さて、話を戻して、とりあえず傷の手当てをして、しつこくあちこちを調べてみましたが、なぜだか大丈夫そうだったので、ひとまず寝ることにしました。
Kはその晩、ためにためていた宿題が山盛り残っているのに、落ちた瞬間にアドレナリンを使いきったのか、なんだかやけに眠そうです。
ほれみぃ、そやからできる時にチャッチャとしときって、言うたら文句言うから言わんへんけど、生きてたら何が起こるか分からんのだからな、Kよ。

反対にわたしはなかなか眠れません。それでなくても心配性です。無事で良かったけど、落ちるKの姿をついつい想像してしまって胸が苦しくなりました。
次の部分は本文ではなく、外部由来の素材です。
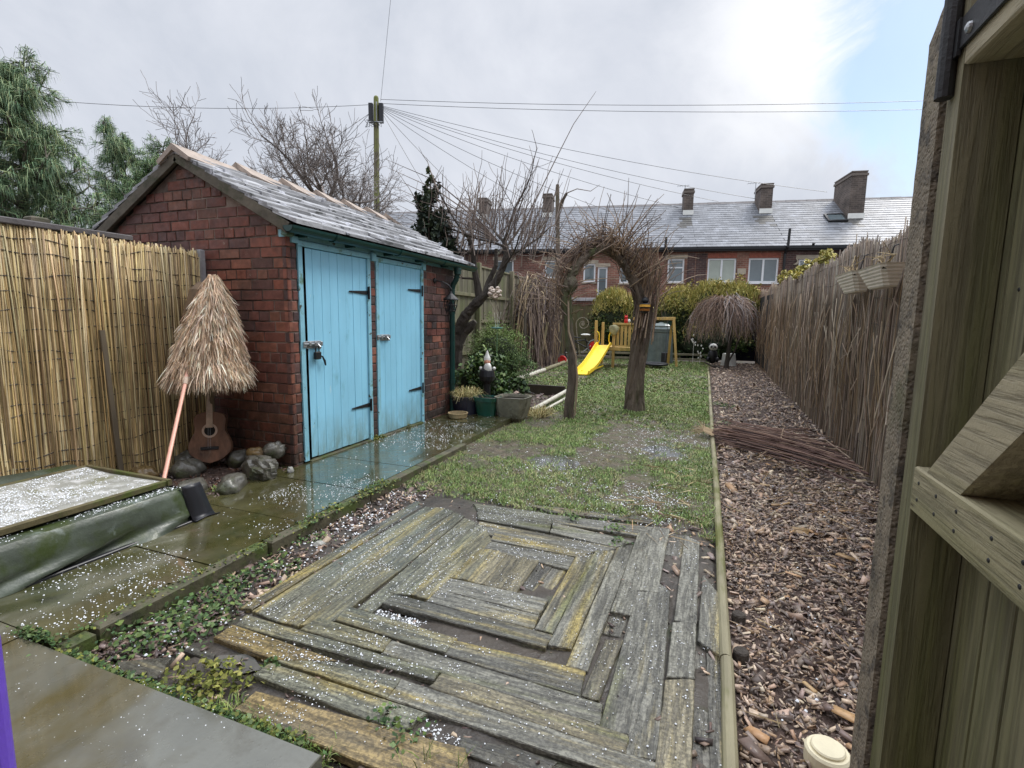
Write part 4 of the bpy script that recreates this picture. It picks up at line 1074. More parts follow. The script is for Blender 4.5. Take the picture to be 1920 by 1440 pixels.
# weeds: little round leaves along the kerb and patio edge --------------
def weeds(pts_, n, spread, size, cols, zr=.05, z0=-.08):
    B = np.repeat(np.array(pts_, float), n, axis=0); m_ = len(B)
    sp = np.array(spread) * np.ones((m_, 2))
    B = B + rs.normal(0, 1, (m_, 2)) * sp
    hum = np.exp(-np.sum(((B - np.repeat(np.array(pts_, float), n, axis=0)) / (sp * 1.6)) ** 2, 1))
    P = np.column_stack([B, z0 + rs.rand(m_) * zr * (.3 + hum)])
    return cards(P, size, rs, pal(rs, m_, cols, .25), up=.9, aspect=1.35)
WG = [S(84, 108, 62), S(66, 92, 52), S(108, 128, 84), S(52, 76, 44), S(94, 112, 56)]
WY = [S(124, 128, 56), S(104, 110, 50), S(140, 138, 72), S(84, 92, 40)]
kerb_line = [(-2.25 + .005 * i, 1.15 + .12 * i) for i in range(18)]
ptsA = [(-2.05, 1.2), (-2.1, 1.32), (-1.98, 1.28), (-2.12, 1.45), (-2.08, 1.58), (-2.0, 1.42), (-1.96, 1.55), (-2.1, 1.72), (-2.05, 1.85), (-1.9, 1.38), (-2.18, 1.22)]
parts = [weeds(ptsA, 125, .055, .012, WG, .06), weeds([(-1.62, 1.2), (-1.55, 1.22), (-1.68, 1.16), (-1.5, 1.17), (-1.6, 1.12)], 130, .055, .010, WY, .07),
         weeds([(-2.2 + .1 * i, 1.06 + (rs.rand() - .5) * .02) for i in range(12)], 110, (.055, .018), .009, WG + WY[:2], .04, -.05),
         weeds(kerb_line, 45, (.02, .05), .008, WG + WY, .02, -.005), weeds([(-2.22, 3.0), (-2.22, 3.1), (-2.2, 2.9), (-2.21, 2.55), (-2.2, 2.35)], 80, (.025, .05), .010, WY + WG, .035, 0),
         weeds([(-2.12, 2.0), (-2.15, 2.2), (-2.1, 2.3), (-1.95, 1.95)], 60, .04, .011, WG, .05), weeds([(-2.4, 1.05), (-2.35, 1.06), (-2.3, 1.05)], 90, (.05, .012), .008, WG, .03, 0),
         weeds([(-1.45, 1.32), (-1.42, 1.3)], 60, .02, .011, WG, .05), weeds([(-3.11, 4.3), (-3.10, 4.36), (-3.1, 4.25), (-3.11, 4.9)], 60, (.02, .05), .010, WY, .035, 0), weeds([(-.8, 1.22), (-.9, 1.25), (-.75, 3.12), (-.45, 3.05), (-.4, 2.86)], 50, .03, .010, WG, .03, -.04),
         weeds([(.3, 7.0), (.45, 6.5), (.62, 6.6), (.25, 8.6), (.38, 8.5)], 60, .06, .014, WG, .05, -.06),
         clumps([(-1.45, 1.08), (-1.35, 1.06), (-1.3, 1.09), (-1.2, 1.06), (-1.12, 1.07), (-1.05, 1.06), (-1.4, 1.12), (-.98, 1.05), (-1.25, 1.1)], 45, .085, .003, GC, -.06, .5, .022),
         clumps([(-3.2, 2.52), (-3.19, 2.56)], 26, .11, .005, GC, -.02, .4, .015), clumps([(-.6, 1.17), (-.7, 1.16)], 10, .12, .003, GC, -.05, .2, .02)]
V, F, C = join(parts)
tag(link_mesh('weeds', V, F, M['leaf'], loc=(-2, 1.5, -.05), C=C), 'small leafy weeds creeping along the kerb and the patio edge', 'weeds', kind='stuff')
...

今朝、現場を見てみると、思ってた以上に高さがありました。
いったいどんなふうに落っこちたら、あんな軽傷で済むのやろ……。

仕事から戻ると、Kもすでに家に戻っていて、部屋に行くとベッドの上でスウスウ眠っていました。
血のついたシーツを洗ったので、なにも敷いていないベッドマットの上に直接寝ています。
夕飯後に起きてきたKに、膝のお皿の部分の具合を聞いてみました。「レントゲンとかを撮った方がいいかな」と言うと、「普通に歩けてるからいい」と言うK。
「でもさ、あんな高さから落ちて、なんでそんなに軽い傷で済んだんやろ?」
「だってオレ、猫技使ったもん」
「へ?」
「まず右手で手すりとかを必死に掴んで、ちょっと勢いを消してから、体を回転させた。猫みたいに」

キャット空中三回転!「とってんぱーの にゃん ぱらりっ」
あの時は助けてくれなかったけれど、息子を助けてくれたんだね、ニャンコ先生、ありがとう~!